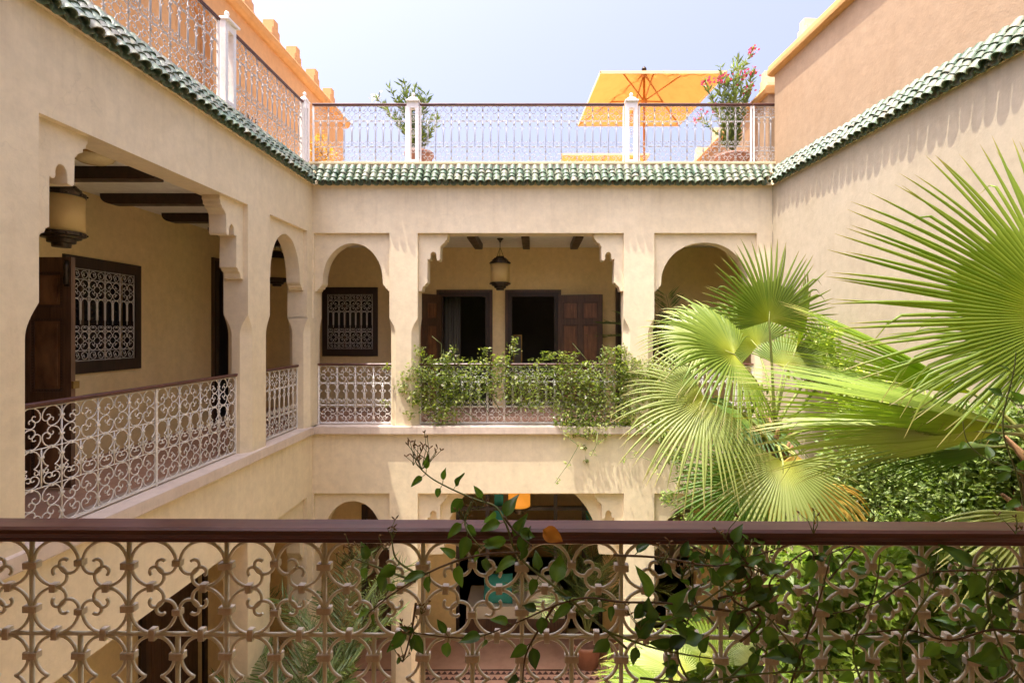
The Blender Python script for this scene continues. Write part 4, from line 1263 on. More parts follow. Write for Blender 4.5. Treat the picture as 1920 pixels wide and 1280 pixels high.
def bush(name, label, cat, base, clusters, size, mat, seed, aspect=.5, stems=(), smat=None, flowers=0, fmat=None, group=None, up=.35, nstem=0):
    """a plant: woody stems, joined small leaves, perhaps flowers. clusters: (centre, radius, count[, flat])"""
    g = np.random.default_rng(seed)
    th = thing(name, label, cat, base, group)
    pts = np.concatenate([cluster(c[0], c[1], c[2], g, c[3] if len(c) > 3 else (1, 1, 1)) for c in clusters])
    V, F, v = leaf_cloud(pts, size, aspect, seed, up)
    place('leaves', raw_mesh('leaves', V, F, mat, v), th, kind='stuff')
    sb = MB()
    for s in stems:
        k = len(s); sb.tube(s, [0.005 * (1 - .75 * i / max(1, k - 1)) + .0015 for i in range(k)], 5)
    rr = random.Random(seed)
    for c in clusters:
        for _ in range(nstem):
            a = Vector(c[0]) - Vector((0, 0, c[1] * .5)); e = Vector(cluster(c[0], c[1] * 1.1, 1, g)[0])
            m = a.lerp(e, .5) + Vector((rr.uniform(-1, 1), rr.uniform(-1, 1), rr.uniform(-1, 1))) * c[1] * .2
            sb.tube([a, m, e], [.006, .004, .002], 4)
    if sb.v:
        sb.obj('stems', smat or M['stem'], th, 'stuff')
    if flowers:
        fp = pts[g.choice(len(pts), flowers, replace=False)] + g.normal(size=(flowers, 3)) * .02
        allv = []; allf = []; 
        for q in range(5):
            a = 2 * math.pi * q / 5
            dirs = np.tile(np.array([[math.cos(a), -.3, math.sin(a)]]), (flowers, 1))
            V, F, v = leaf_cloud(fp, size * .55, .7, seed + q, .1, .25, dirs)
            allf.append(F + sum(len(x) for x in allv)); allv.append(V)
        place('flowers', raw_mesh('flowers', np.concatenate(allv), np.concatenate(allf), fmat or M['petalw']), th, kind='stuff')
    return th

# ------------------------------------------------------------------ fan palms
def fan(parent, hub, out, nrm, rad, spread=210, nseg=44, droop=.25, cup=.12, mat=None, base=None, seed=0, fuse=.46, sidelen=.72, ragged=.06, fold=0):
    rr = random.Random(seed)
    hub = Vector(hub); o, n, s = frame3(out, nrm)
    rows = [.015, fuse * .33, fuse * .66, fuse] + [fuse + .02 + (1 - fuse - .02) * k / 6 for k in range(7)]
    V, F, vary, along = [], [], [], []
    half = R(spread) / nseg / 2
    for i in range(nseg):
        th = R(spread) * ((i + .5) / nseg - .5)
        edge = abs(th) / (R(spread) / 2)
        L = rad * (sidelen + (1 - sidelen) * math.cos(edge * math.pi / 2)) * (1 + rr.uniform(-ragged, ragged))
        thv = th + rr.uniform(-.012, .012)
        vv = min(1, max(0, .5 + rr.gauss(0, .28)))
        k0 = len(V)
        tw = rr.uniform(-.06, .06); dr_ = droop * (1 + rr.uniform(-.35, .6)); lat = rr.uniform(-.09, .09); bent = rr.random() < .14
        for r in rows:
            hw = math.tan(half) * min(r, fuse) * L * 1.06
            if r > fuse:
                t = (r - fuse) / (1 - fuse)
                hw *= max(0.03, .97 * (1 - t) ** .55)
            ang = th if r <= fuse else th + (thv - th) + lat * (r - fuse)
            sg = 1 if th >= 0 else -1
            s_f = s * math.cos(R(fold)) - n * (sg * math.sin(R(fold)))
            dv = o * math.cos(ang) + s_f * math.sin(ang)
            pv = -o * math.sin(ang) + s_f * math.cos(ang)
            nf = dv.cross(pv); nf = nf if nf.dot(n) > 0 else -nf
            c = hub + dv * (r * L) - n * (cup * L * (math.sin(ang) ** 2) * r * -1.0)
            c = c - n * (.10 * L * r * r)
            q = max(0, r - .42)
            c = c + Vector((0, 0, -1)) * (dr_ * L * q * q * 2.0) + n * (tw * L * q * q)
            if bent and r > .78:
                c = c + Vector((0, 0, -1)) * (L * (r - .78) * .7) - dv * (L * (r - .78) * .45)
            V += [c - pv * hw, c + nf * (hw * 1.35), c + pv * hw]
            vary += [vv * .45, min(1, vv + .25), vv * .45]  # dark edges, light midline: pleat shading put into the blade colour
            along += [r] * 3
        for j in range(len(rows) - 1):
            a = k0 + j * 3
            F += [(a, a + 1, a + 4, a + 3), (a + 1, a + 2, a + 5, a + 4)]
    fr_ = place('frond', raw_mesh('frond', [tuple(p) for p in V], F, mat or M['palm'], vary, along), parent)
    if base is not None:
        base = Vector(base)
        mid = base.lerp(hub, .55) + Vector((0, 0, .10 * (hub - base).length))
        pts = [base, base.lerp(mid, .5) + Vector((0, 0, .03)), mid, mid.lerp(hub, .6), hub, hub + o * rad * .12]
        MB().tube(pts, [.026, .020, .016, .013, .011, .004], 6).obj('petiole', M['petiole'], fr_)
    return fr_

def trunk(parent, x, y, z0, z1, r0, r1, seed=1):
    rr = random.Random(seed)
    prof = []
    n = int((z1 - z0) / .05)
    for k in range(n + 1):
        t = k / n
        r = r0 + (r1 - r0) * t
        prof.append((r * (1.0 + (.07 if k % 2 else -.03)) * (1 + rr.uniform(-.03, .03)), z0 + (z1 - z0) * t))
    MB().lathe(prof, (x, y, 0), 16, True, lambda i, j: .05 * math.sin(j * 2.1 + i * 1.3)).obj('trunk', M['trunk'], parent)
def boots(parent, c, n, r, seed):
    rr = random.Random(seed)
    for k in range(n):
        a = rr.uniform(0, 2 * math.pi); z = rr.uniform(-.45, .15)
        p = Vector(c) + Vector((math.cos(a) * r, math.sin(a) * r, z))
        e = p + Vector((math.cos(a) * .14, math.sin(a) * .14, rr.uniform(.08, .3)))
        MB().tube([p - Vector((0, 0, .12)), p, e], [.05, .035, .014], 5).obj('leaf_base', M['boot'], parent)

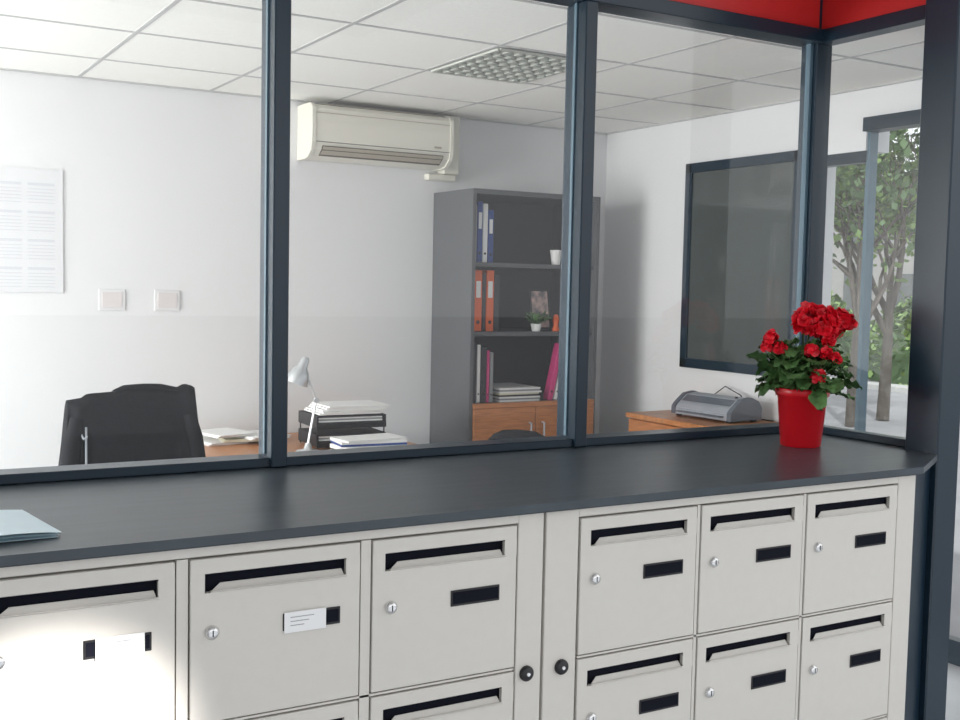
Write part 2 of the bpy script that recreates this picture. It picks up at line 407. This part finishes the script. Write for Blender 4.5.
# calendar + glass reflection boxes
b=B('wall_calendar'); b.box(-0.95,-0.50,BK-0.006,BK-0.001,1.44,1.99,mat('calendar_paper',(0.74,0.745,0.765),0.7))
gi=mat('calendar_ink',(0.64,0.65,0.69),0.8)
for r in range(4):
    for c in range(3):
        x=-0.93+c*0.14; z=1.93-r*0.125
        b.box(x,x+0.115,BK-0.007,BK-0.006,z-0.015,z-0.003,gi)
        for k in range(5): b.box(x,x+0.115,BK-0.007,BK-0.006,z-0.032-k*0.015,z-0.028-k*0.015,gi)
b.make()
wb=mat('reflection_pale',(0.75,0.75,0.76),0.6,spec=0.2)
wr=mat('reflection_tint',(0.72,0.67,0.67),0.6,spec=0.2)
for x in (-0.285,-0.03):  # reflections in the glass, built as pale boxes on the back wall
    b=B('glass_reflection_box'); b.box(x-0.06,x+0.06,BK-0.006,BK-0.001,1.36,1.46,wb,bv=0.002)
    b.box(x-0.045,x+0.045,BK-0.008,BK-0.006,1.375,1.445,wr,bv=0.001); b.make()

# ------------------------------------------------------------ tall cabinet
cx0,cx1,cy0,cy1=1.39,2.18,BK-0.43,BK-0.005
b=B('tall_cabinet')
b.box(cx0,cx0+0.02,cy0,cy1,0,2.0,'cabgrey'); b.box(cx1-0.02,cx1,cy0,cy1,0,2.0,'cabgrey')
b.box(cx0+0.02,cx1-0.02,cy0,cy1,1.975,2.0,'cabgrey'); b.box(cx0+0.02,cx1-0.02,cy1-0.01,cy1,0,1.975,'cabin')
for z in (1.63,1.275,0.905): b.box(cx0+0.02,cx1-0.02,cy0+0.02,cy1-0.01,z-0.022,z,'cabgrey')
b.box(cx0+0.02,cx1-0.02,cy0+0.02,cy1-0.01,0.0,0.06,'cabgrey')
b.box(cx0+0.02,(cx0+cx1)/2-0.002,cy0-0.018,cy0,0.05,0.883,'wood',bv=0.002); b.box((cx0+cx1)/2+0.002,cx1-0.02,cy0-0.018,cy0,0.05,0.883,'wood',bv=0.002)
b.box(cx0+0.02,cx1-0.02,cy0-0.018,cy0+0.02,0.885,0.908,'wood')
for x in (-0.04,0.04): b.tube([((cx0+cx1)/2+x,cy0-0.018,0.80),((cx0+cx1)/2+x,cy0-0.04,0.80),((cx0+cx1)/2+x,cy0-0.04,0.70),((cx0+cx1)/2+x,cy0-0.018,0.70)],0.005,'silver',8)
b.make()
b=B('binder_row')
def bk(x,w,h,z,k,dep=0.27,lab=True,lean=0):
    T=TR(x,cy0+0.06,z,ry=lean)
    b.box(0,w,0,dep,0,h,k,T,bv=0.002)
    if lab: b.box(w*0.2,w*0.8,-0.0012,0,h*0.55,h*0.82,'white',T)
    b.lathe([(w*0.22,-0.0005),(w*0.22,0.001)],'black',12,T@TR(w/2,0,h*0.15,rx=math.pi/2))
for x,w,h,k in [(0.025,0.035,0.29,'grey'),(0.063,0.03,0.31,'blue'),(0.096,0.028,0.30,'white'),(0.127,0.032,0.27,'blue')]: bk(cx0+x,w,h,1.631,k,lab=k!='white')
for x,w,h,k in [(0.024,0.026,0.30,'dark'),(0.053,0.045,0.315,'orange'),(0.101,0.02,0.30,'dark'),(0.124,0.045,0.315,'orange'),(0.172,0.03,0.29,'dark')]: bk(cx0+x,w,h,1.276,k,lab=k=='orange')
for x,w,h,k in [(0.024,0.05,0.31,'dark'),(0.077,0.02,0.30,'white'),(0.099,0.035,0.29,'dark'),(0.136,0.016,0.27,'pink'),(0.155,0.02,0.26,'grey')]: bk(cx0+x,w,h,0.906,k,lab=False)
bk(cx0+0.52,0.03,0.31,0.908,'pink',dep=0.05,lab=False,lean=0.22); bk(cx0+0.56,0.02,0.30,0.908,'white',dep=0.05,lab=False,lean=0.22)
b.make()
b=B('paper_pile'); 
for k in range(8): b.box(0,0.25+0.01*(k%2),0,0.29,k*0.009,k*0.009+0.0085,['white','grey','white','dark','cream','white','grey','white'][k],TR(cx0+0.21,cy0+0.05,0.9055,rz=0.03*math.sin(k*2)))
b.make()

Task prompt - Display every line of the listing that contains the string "this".

Right answer -
The Blender Python script for this scene continues. Write part 4, from line 1263 on. More parts follow. Write for Blender 4.5. Treat the picture as 1920 pixels wide and 1280 pixels high.
Write part 2 of the bpy script that recreates this picture. It picks up at line 407. This part finishes the script. Write for Blender 4.5.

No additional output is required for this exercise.